Abby has said of her experience: “I feel like it could be easy in this world for a child to get the sense that being a parent is a secondary job or even sometimes a necessary inconvenience. I want every child to feel like they are the most important priority to their parent, and maybe telling them how important being a parent is to me will help them realize all that their parents do for them and why.”

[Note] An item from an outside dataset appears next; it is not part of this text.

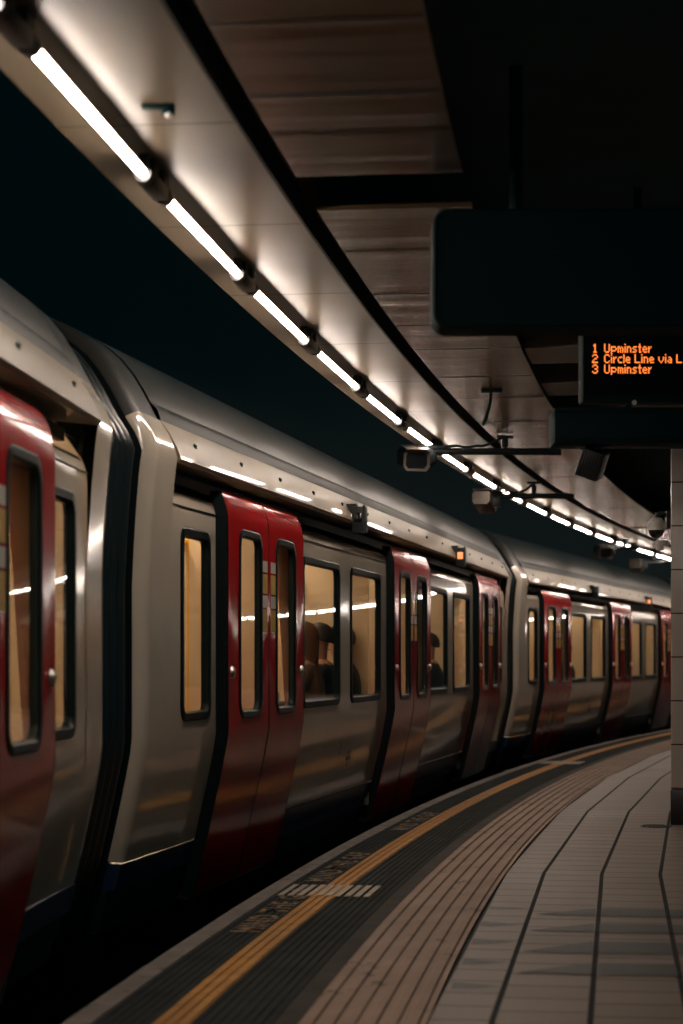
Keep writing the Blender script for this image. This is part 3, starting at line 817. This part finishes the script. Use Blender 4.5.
def make_display():
    Y = 9.6; x0, x1, z0, z1 = 1.102, 2.63, 2.305, 2.632
    e = empty('departure_display', ((x0+x1)/2, Y, z0), -.0)
    w = x1-x0; h = z1-z0
    MB().box((0, .09, h/2), (w, .17, h), bev=.012).build('casing', M['casing'], e)
    MB().box((0, .002, h/2+.008), (w-.035, .012, h-.04)).build('screen', M['lens'], e, smooth=0)
    rim = MB(); rim.box((-w/2+.004, -.004, h/2), (.004, .012, h-.01)).box((0, -.006, -.004), (w, .03, .012), bev=.003); rim.build('edge_rim', M['casing'], e)
    MB().cyl((-.53, -.012, -.008), (-.53, -.026, -.012), .011, n=12).build('sensor', M['dome_white'], e)
    mb = MB(); dx, dz = .00515, .0058
    def line(txt, px, py):
        X = (px-341.5)/FPX*(Y-.005) - (x0+x1)/2; Z = EYE + (660-py)/FPX*(Y-.005) - z0
        for ch in txt:
            g = [r for r in FONT[ch].split()]; cols = len(g[0])
            for r, row in enumerate(g):
                for c, b in enumerate(row):
                    if b == '1':
                        x = X + c*dx; z = Z - r*dz
                        mb.add([(x, -.0055, z), (x+dx*1.02, -.0055, z), (x+dx*1.02, -.0055, z-dz*1.0), (x, -.0055, z-dz*1.0)], [(0, 1, 2, 3)])
            X += (cols+1)*dx
    for i, (n, t) in enumerate((('1', 'Upminster'), ('2', 'Circle Line via L'), ('3', 'Upminster'))):
        line(n, 592.2, 343.8+10.4*i); line(t, 604.2, 343.8+10.4*i)
    t = mb.build('lit_text', M['led'], e, smooth=0, weld=False); t['label'] = 'orange dot matrix text'
    for x in (-.5, .5): MB().cyl((x, .09, h), (x, .09, 3.30-z0), .02, n=10).build('hanger', M['casing'], e)
    return tag(e, 'black train departure display with orange text hanging from the ceiling', 'display')
make_display()

# big dark rounded housing hanging in front
def make_housing():
    Y = 7.6; x0, x1, z0, z1 = .331, 1.95, 2.326, 2.755
    e = empty('hanging_sign_housing', ((x0+x1)/2, Y, z0))
    w, h = x1-x0, z1-z0; mb = MB()
    lp = rrect(-w/2, w/2, 0, h, .055, 8); li = rrect(-w/2+.012, w/2-.012, .012, h-.012, .048, 8)
    rows = [[Vector((u, .012, v)) for u, v in li], [Vector((u, 0.0, v)) for u, v in li], [Vector((u, .0, v)) for u, v in rrect(-w/2+.006, w/2-.006, .006, h-.006, .05, 8)],
            [Vector((u, .008, v)) for u, v in lp], [Vector((u, .21, v)) for u, v in lp], [Vector((u, .22, v)) for u, v in li]]
    mb.grid(rows, close_v=True); mb.poly(rows[-1]); mb.build('casing', M['casing'], e)
    MB().poly([Vector((u, .008, v)) for u, v in li]).build('front_panel', M['casing'], e, smooth=0)
    for x in (-.5, .45): MB().cyl((x, .11, h), (x, .11, 3.30-z0), .025, n=10).build('hanger', M['casing'], e)
    return tag(e, 'large unlit black sign housing with rounded corners hanging from the ceiling', 'sign housing')
make_housing()

# dark duct across the ceiling
def make_duct():
    Y = 13.7; x0, x1, z0, z1 = 1.37, 4.6, 2.518, 2.745
    e = empty('cable_duct', (x0, Y, z0)); w, h = x1-x0, z1-z0
    MB().box((w/2, 0, h/2), (w, .42, h), bev=.01).build('duct', M['casing'], e)
    l = MB().box((w/2, -.212, .02), (w, .01, .02)).box((w/2, -.212, h-.03), (w, .01, .015)); l.build('edge_strip', M['casing'], e, smooth=0)
    for x in (.5, 1.6, 2.7): MB().cyl((x, 0, h), (x, 0, 3.30-z0), .02, n=8).build('hanger', M['casing'], e)
    return tag(e, 'dark box duct running across the ceiling in front of the pillar top', 'duct')
make_duct()
def make_speaker():
    e = empty('loudspeaker', (1.675, 13.7, 2.517), -.25)
    rot = Matrix.Rotation(math.radians(20), 3, 'Y') @ Matrix.Rotation(math.radians(10), 3, 'X')
    b = MB().box(rot @ Vector((0, 0, -.122)), (.15, .22, .185), rot, bev=.01); b.build('cabinet', M['casing2'], e)
    g = MB()
    for k in range(7): g.box(rot @ Vector((-.060+.02*k, -.114, -.122)), (.007, .006, .165), rot)
    g.build('grille', M['black'], e, smooth=0)
    MB().box((0, 0, -.013), (.05, .10, .028)).build('bracket', M['casing'], e)
    return tag(e, 'tilted dark loudspeaker hanging beneath the box duct', 'loudspeaker')
make_speaker()

# ------------------------------------------------------------------ cctv cameras on arms
def make_cctv(px, py, Y, arm_to, front, label, rod_at=.42, wide=.20):
    X = (px-341.5)/FPX*Y; Z = EYE + (660-py)/FPX*Y
    e = empty('cctv_camera', (X, Y, Z))
    # housing along local Y
    yaw = math.radians(8 if front else -14); pit = math.radians(-10)
    rot = Matrix.Rotation(yaw, 3, 'Z') @ Matrix.Rotation(-pit if front else pit, 3, 'X')
    sg = -1 if front else 1
    rows = []
    def ring(y, sx, sz): return [rot @ Vector((u, y, v)) for u, v in ((-.5*sx, -.28*sz), (-.36*sx, -.5*sz), (.36*sx, -.5*sz), (.5*sx, -.28*sz), (.5*sx, .36*sz), (.38*sx, .5*sz), (-.38*sx, .5*sz), (-.5*sx, .36*sz))]
    h = MB(); W = wide; Hh = wide*.76
    h.grid([ring(-sg*.17, W*.88, Hh*.88), ring(-sg*.15, W*.95, Hh*.95), ring(sg*.16, W, Hh), ring(sg*.17, W*.98, Hh*.98), ring(sg*.165, W*.8, Hh*.78), ring(sg*.14, W*.78, Hh*.76)], close_v=True)
    h.poly(ring(-sg*.17, W*.88, Hh*.88)); hs = h.build('housing', M['cctv'], e, smooth=30)
    MB().poly(ring(sg*.142, W*.79, Hh*.77)).build('front_glass', M['lens'], hs, smooth=0)
    sh = MB().box(rot @ Vector((0, sg*.03, Hh*.5+.012)), (W*.9, .40, .008), rot, bev=.003); sh.build('sun_shield', M['cctv'], hs)
    # bracket and arm
    za = .055
    bk = MB(); bk.box((W*.62, 0, .0), (.10, .10, .09), bev=.015); bk.cyl((W*.62+.02, 0, -.02), (W*.62+.02, 0, za+.04), .03, n=12); bk.box((W*.55, 0, za+.03), (.16, .07, .03), bev=.008); bk.build('bracket', M['arm'], e)
    XE = arm_to - X
    MB().cyl((.06, 0, za), (XE, 0, za), .026, n=12).build('arm', M['arm'], e)
    rz = 2.775 - Z
    rd = MB(); rd.cyl((XE*rod_at, 0, za), (XE*rod_at, 0, rz), .016, n=10); rd.box((XE*rod_at, 0, rz-.01), (.12, .06, .02)); rd.box((XE*rod_at, 0, za+.065), (.05, .07, .07), bev=.01)
    rd.build('drop_rod', M['arm'], e)
    cb = MB(); pts = []
    for i in range(13):
        t = i/12
        pts.append((W*.4 + (XE*rod_at-.02-W*.4)*t, -.03, za+.035 + .006*math.sin(t*20) + (.07*max(0, t-.75)*4)**1.0*.9))
    cb.tube(pts, .010); cb.build('cable', M['arm'], e)
    return tag(e, label, 'camera', 'cctv cameras along the platform edge')
make_cctv(413, 459, 15.5, 1.62, True, 'grey security camera nearest on a long arm, its front glass facing the viewer', .62)
make_cctv(484, 502, 19.5, 2.16, False, 'grey security camera on the second arm, turned to face along the platform', .55, wide=.18)
make_cctv(603, 552, 28.6, 4.05, True, 'small security camera beneath the far tubes, facing the viewer', .6)
make_cctv(636, 566, 32.5, 5.05, False, 'farthest small security camera, beside the tiled pillar and turned away', .6)

# loose hanging conduit near the first camera arm
cw = MB(); cw.tube([(.922, 12.94, 2.785), (.921, 12.94, 2.74), (.916, 12.94, 2.70), (.885, 12.94, 2.60), (.872, 12.94, 2.565)], .010); cw.box((.925, 12.94, 2.778), (.13, .05, .016))
tag(cw.build('hanging_cable', M['casing'], None), 'thin dark cable dangling from the ceiling panel above the first camera arm', 'cable')

# little fitting on the soffit
e = empty('ceiling_sensor', (-.518, 6.28, ZS))
MB().box((-.03, 0, -.006), (.10, .035, .012), bev=.003).cyl((0, 0, 0), (0, 0, -.03), .020, n=14).build('base', M['casing'], e)
MB().dome((.002, -.008, -.030), .013, -1, 1, n=12, m=6).build('sensor_bulb', M['dome_white'], e)
tag(e, 'tiny sensor with white bulb on the soffit beside the nearest tube', 'sensor')

# ------------------------------------------------------------------ pillar, dome camera, drain
def make_pillar():
    X, Y = 2.235, 14.25; rz = -.165
    c = Vector((X, Y, 0)) + Matrix.Rotation(rz, 3, 'Z') @ Vector((.30, .30, 0))
    e = empty('pillar', c, rz)
    MB().box((0, 0, 1.545), (.60, .60, 2.61), bev=.012).build('shaft', M['ptiles'], e)
    MB().box((0, 0, 3.08), (.56, .56, .46)).build('pillar_head', M['dark'], e, smooth=0)
    MB().box((0, 0, .12), (.605, .605, .24), bev=.006).build('plinth', M['pillar_base'], e)
    struct(e, 'tiled pillar at the right edge'); return e
make_pillar()
e = empty('dome_camera', (2.235, 14.40, 2.02))
arm = MB(); arm.box((0.0, 0, .06), (.02, .08, .12)); arm.tube([(0, 0, .09), (-.04, 0, .105), (-.075, 0, .10), (-.075, 0, .07)], .016); arm.build('wall_arm', M['casing2'], e)
hd = MB(); hd.cyl((-.075, 0, .075), (-.075, 0, .04), .035, .058, n=20); hd.cyl((-.075, 0, .04), (-.075, 0, -.01), .058, .062, n=20); hd.build('dome_housing', M['dome_white'], e)
MB().dome((-.075, 0, -.01), .055, -1, 0).build('smoked_dome', M['smoked'], e)
jb = MB(); jb.cyl((-.055, -.03, -.085), (-.055, -.03, -.12), .036, .042, n=16); jb.cyl((-.055, -.03, -.12), (-.055, -.03, -.15), .025, n=14); jb.box((-.025, -.01, -.10), (.06, .04, .04), bev=.006); jb.build('lower_sensor', M['dome_white'], e)
tag(e, 'white dome security camera with smoked dome on the side of the tiled pillar', 'camera')
dr = empty('drain_cover', (2.115, 14.12, 0))
MB().cyl((0, 0, .0), (0, 0, .006), .105, n=28).build('ring', M['casing2'], dr)
mb = MB()
for k in range(-3, 4): mb.box((k*.026, 0, .008), (.012, 2*math.sqrt(max(.001, .09**2-(k*.026)**2)), .004))
mb.build('grate', M['casing'], dr, smooth=0)
tag(dr, 'small round dark drain cover in the tiles by the pillar foot', 'drain cover')

# ------------------------------------------------------------------ world, camera
w = bpy.data.worlds.new('World'); S_.world = w; w.use_nodes = True
bg = w.node_tree.nodes['Background']; bg.inputs['Color'].default_value = (.10, .75, .9, 1); bg.inputs['Strength'].default_value = .05

cam = bpy.data.cameras.new('camera'); co = bpy.data.objects.new('camera', cam); COL.objects.link(co)
co.location = (0, 0, EYE); co.rotation_euler = (PI/2, 0, 0)
cam.sensor_fit = 'VERTICAL'; cam.sensor_height = 36.0; cam.lens = FPX/1024*36; cam.shift_y = (660-512)/1024
cam.clip_start = .05; cam.clip_end = 300
cam.dof.use_dof = True; cam.dof.focus_distance = 12.5; cam.dof.aperture_fstop = 2.8
S_.camera = co
vs = S_.view_settings
vs.view_transform = 'Standard'; vs.look = 'None'; vs.exposure = 0.0; vs.gamma = 1.0; vs.use_curve_mapping = False
S_.cycles.max_bounces = 10; S_.cycles.transparent_max_bounces = 16; S_.cycles.sample_clamp_indirect = 6.0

Our beloved prophet, President Thomas S. Monson, is a wonderful example of honoring women and motherhood, especially his own mother. In reference to our earthly mothers, he has said: “May each of us treasure this truth; one cannot forget mother and remember God. One cannot remember mother and forget God. Why? Because these two sacred persons, God and [our earthly] mother, partners in creation, in love, in sacrifice, in service, are as one.”3

The last principle we need to stand and defend is the sanctity of the home. We need to take a term which is sometimes spoken of with derision and elevate it. It is the term homemaker. All of us—women, men, youth, and children, single or married—can work at being homemakers. We should “make our homes” places of order, refuge, holiness, and safety. Our homes should be places where the Spirit of the Lord is felt in rich abundance and where the scriptures and the gospel are studied, taught, and lived. What a difference it would make in the world if all people would see themselves as makers of righteous homes. Let us defend the home as a place which is second only to the temple in holiness.

Sisters, I am grateful to be a woman in these latter days. We have opportunities and possibilities which no other generation of women has had in the world. Let us help build the kingdom of God by standing up boldly and being defenders of marriage, parenthood, and the home. The Lord needs us to be brave, steadfast, and immovable warriors who will defend His plan and teach the upcoming generations His truths.

I bear witness that Heavenly Father lives and loves each of us. His Son, Jesus Christ, is our Savior and Redeemer. I leave this testimony with you in the name of Jesus Christ, amen.